### What to do
Check each line of the material below, and copy it if it holds the string "scene".

### Recorded data
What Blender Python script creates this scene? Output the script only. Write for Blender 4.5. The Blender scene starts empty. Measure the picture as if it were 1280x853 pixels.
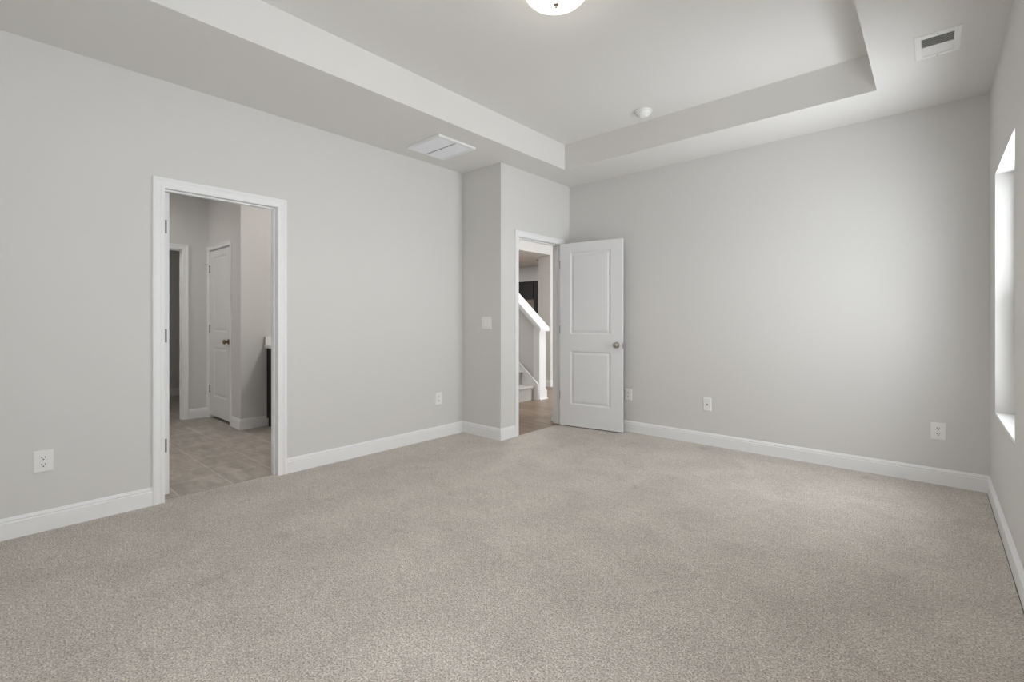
import bpy, bmesh, math, random
from mathutils import Vector, Matrix

random.seed(4)
SC = bpy.context.scene
COL = SC.collection
R = math.radians

# ------------------------------------------------------------------ camera
cd = bpy.data.cameras.new('camera')
cam = bpy.data.objects.new('camera', cd)
COL.objects.link(cam)
cam.location = (0.0, 0.0, 1.183)
cam.rotation_euler = (R(90), 0, 0.7255)
cd.sensor_width = 36.0
cd.lens = 36.0 * 594.5 / 1280.0
cd.shift_y = -25.7 / 1280.0
cd.clip_start = 0.02
SC.camera = cam

# ------------------------------------------------------------------ light and exposure
SKY = 15.2            # daylight outside the windows
SKY_LOW = 21.0       # the bright ground outside, below the horizon
DOME = 1.6           # glow of the ceiling lamp's glass bowl
BOWL_W = 42.0         # what the bowl throws down into the room
BULB_W = 8.0         # its two bulbs
BATH_W = 47.0
BATH_FILL_W = 13.0
HALL_W = 24.0
FOYER_W = 150.0
KITCHEN_W = 150.0

SC.view_settings.view_transform = 'Standard'
SC.view_settings.look = 'None'
SC.view_settings.gamma = 1.0
SC.view_settings.use_curve_mapping = False
SC.view_settings.exposure = -0.11

w = bpy.data.worlds.new('daylight')
SC.world = w
w.use_nodes = True
nt = w.node_tree
nt.nodes.clear()
out = nt.nodes.new('ShaderNodeOutputWorld')
bg = nt.nodes.new('ShaderNodeBackground')
tc = nt.nodes.new('ShaderNodeTexCoord')
sp = nt.nodes.new('ShaderNodeSeparateXYZ')
mr = nt.nodes.new('ShaderNodeMapRange')
mr.inputs['From Min'].default_value = -0.08
mr.inputs['From Max'].default_value = 0.08
mr.inputs['To Min'].default_value = SKY_LOW
mr.inputs['To Max'].default_value = SKY
nt.links.new(tc.outputs['Generated'], sp.inputs[0])
nt.links.new(sp.outputs['Z'], mr.inputs['Value'])
# sky dimming towards -Y, added to soften the back wall's bright patch
my = nt.nodes.new('ShaderNodeMapRange')
my.interpolation_type = 'SMOOTHSTEP'
my.inputs['From Min'].default_value, my.inputs['From Max'].default_value = -0.90, -0.20
my.inputs['To Min'].default_value, my.inputs['To Max'].default_value = 0.28, 1.0
nt.links.new(sp.outputs['Y'], my.inputs['Value'])
mm = nt.nodes.new('ShaderNodeMath')
mm.operation = 'MULTIPLY'
nt.links.new(mr.outputs[0], mm.inputs[0])
nt.links.new(my.outputs[0], mm.inputs[1])
nt.links.new(mm.outputs[0], bg.inputs['Strength'])
bg.inputs['Color'].default_value = (0.940, 0.965, 1.0, 1)
nt.links.new(bg.outputs[0], out.inputs[0])
try:
    SC.cycles.max_bounces = 14
    SC.cycles.diffuse_bounces = 10
    SC.cycles.use_denoising = True
except Exception:
    pass


def area(name, loc, rot, sx, sy, power, color=(1, 1, 1), portal=False):
    l = bpy.data.lights.new(name, 'AREA')
    l.shape = 'RECTANGLE'
    l.size, l.size_y = sx, sy
    l.energy = power
    l.color = color
    if portal:
        l.cycles.is_portal = True
    o = bpy.data.objects.new(name, l)
    COL.objects.link(o)
    o.location = loc
    o.rotation_euler = rot
    return o


# window openings in the right wall: (y0, y1, z0, z1)
WINS = [(3.276, 4.240, 0.605, 2.10), (0.04, 1.004, 0.605, 2.10)]
for (a, b, c, d) in WINS:
    area('window_portal', (0.485, (a + b) / 2, (c + d) / 2), (0, R(90), 0), d - c, b - a, 1, portal=True)
# lights and unseen fills of the neighbouring rooms


def bulb(name, loc, power, radius, color, parent=None):
    l = bpy.data.lights.new(name, 'POINT')
    l.energy = power
    l.shadow_soft_size = radius
    l.color = color
    o = bpy.data.objects.new(name, l)
    COL.objects.link(o)
    o.location = loc
    o.parent = parent
    return o


area('bathroom_fill_light', (-6.2, 0.5, 2.70), (0, 0, 0), 0.3, 0.3, BATH_FILL_W, (1, 0.97, 0.93))  # unseen light added to lift the far wall and tiles
bulb('bathroom_vanity_lamp', (-3.95, 2.97, 2.68), BATH_W, 0.04, (1, 0.97, 0.93))
area('closet_fill_light', (-8.0, 0.6, 2.70), (0, 0, 0), 0.25, 0.25, 4.0, (1, 0.98, 0.95))  # added out of view to brighten the dark room behind
area('hall_fill_light', (-3.95, 5.3, 2.72), (0, 0, 0), 0.4, 0.4, HALL_W, (1, 0.99, 0.98))  # no lamp known here, added to light the hall
area('foyer_window_light', (-0.6, 7.6, 1.5), (0, R(90), 0), 1.8, 2.0, FOYER_W, (0.97, 0.985, 1.0))
area('kitchen_fill_light', (-8.3, 8.0, 2.72), (0, 0, 0), 1.2, 1.2, KITCHEN_W, (1, 0.99, 0.98))  # unseen panel of light added for the large kitchen space

# ------------------------------------------------------------------ materials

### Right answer
What Blender Python script creates this scene? Output the script only. Write for Blender 4.5. The Blender scene starts empty. Measure the picture as if it were 1280x853 pixels.
SC = bpy.context.scene